The evolution of step formation, expansion/contraction, and destruction revealed that when sediment was fed into the channel, formation and destruction were the predominant means of channel evolution. However, when the input was turned off, changes in existing steps (i.e., expansion/contraction) became very similar to step formation and destruction, indicating that the channel seemed to have achieved a more stable morphology. The difference between the trends of expansion/contraction and formation/destruction was stronger for larger feed rates, confirming that sediment supply enhances particle activity and morphological changes.

The distributions of step survival showed that steps in narrowing segments were more stable than those in other segments. Channels subject to sediment feed rates smaller than the evaluated transport capacity had steps that were more stable than those generated both without and with larger values of sediment feed. This outcome, combined with step count results, led us to propose a conceptual model that relates step frequency to sediment supply in a functional way that resembles a bell curve. The maximum number of steps is achieved for values of sediment supply below transport capacity. The low particle activity due to no sediment input generates fewer steps, while the high particle activity due to high sediment input generates more steps that are more unstable.

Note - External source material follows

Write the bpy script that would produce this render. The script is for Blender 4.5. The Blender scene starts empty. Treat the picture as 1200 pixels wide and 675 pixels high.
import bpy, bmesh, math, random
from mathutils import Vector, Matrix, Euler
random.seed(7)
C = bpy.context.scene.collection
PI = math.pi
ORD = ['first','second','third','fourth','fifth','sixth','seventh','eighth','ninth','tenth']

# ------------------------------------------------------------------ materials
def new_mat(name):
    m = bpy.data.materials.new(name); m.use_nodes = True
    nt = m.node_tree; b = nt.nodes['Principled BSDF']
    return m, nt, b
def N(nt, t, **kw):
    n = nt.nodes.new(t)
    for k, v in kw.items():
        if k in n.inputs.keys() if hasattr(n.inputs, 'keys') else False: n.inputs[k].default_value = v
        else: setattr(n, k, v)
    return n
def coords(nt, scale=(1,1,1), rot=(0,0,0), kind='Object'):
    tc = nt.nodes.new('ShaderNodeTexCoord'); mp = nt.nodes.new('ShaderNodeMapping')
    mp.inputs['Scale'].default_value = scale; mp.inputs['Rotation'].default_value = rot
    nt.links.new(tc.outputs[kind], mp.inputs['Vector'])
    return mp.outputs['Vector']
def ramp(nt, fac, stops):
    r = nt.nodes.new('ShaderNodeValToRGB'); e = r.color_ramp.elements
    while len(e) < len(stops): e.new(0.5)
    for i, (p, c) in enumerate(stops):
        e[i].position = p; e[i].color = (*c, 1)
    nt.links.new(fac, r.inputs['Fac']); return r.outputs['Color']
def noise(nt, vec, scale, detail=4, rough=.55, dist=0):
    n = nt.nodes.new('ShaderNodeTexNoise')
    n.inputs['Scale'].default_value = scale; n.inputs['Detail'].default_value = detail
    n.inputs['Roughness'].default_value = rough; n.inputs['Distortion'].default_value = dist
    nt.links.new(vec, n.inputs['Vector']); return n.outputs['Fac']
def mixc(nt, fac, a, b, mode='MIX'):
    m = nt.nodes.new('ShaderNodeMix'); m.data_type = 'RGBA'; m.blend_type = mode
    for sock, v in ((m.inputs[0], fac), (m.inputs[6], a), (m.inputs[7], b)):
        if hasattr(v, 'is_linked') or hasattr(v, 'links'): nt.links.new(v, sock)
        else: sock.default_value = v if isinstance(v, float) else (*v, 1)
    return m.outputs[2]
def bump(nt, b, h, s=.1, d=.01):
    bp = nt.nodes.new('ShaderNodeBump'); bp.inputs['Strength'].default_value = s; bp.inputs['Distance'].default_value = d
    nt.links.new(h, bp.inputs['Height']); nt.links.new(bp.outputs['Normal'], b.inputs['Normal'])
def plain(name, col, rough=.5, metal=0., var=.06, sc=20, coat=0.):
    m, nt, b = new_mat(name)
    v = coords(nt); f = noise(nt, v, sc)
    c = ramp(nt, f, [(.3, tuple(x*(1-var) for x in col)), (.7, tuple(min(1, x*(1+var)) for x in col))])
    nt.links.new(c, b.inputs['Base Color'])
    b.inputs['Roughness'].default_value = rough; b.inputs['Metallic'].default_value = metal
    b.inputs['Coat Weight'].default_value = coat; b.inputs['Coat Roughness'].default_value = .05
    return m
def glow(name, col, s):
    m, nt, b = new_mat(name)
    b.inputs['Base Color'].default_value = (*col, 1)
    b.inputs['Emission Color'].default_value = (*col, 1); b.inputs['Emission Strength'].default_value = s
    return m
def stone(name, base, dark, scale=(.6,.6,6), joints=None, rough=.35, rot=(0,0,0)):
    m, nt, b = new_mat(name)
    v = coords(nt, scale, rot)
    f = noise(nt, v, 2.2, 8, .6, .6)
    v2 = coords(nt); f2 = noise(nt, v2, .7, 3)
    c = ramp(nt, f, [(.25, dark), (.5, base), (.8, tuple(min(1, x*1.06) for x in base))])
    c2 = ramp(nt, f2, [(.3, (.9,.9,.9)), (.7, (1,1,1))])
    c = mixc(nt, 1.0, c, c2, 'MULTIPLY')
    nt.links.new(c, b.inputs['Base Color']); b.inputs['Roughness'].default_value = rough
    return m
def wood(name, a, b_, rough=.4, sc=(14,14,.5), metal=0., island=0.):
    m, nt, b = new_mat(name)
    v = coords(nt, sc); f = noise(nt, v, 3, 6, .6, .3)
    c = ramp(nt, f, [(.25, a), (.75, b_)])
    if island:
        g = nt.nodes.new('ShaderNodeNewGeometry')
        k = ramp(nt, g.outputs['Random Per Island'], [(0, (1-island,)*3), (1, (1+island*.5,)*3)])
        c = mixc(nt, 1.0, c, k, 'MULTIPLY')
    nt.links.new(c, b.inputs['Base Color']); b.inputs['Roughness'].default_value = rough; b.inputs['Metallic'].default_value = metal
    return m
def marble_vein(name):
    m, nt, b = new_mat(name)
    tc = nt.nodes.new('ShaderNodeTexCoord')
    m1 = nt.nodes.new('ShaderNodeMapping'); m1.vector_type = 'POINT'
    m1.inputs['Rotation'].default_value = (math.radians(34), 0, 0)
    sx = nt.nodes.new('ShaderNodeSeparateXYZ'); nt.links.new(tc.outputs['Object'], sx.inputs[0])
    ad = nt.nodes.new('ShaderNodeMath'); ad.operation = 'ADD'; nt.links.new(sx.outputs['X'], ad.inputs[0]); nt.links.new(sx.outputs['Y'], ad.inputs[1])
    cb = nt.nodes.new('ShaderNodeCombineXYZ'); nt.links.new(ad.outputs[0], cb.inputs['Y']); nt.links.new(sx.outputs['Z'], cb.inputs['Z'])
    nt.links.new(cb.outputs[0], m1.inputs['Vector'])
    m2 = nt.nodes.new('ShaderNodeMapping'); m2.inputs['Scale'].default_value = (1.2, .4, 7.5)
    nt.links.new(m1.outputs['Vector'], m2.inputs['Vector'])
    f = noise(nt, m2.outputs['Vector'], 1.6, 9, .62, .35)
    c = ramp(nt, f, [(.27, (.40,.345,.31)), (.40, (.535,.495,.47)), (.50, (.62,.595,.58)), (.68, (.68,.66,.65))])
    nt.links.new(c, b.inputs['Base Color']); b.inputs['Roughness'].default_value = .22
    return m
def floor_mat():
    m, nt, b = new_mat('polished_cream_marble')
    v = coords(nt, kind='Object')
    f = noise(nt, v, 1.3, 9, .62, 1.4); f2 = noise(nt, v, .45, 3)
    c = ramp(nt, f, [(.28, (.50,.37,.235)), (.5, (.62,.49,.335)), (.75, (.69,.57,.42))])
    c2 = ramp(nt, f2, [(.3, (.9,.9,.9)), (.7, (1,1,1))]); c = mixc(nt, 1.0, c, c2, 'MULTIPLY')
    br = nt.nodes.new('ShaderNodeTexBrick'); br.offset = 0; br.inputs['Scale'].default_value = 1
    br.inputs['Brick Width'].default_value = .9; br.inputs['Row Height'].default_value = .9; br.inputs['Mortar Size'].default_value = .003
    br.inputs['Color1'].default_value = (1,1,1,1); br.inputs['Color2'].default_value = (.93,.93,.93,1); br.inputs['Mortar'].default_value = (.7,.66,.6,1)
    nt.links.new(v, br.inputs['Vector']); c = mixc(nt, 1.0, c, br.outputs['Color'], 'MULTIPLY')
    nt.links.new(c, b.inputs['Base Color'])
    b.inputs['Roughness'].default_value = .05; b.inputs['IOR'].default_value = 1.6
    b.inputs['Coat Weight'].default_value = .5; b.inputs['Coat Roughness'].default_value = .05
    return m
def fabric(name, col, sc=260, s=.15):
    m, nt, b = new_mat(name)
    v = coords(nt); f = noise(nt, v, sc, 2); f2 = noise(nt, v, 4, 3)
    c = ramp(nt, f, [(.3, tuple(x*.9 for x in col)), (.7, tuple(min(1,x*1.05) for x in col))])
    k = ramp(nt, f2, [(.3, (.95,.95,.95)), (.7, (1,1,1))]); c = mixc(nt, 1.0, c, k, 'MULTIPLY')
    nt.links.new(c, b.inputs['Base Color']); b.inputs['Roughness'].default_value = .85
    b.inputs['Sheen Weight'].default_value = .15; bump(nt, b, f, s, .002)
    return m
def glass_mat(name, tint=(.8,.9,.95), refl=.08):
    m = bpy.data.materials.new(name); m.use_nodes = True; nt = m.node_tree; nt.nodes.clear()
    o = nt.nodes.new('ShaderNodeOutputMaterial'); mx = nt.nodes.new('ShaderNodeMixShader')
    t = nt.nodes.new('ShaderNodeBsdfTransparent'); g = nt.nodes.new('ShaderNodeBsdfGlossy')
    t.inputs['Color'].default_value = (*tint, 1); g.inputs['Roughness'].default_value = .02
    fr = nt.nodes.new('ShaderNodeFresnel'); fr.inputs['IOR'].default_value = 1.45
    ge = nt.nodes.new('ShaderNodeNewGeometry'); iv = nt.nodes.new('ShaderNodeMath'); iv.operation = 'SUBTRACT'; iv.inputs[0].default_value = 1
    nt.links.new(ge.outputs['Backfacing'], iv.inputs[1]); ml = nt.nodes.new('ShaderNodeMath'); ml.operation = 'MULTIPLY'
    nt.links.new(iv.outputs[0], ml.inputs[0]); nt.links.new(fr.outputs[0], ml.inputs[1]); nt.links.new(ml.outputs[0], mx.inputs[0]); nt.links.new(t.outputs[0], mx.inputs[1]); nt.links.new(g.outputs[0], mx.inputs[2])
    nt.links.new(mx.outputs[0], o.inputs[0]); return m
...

Sediment yields tracked sediment input in all feed experiments, despite the order-of-magnitude variation in sediment feed rate. This observation suggests that the concept of transport capacity needs to be reevaluated in steep channels, where the magnitude of sediment supply seem to be the first-order control on sediment transport rates.

Finally, we compared data from feed and no-feed experiments to test the hypothesis proposed by Church and Zimmermann (2007) that a low sediment concentration is necessary to achieve step stability. Step instability in our experiments increased with sediment feed, especially when the sediment concentration was computed with respect to the sediment yield.

Our results help to better understand the important role of sediment input in the evolution of stepped channel morphology in steep streams, with the potential of being used by practitioners designing step-pool channels in stream restoration projects.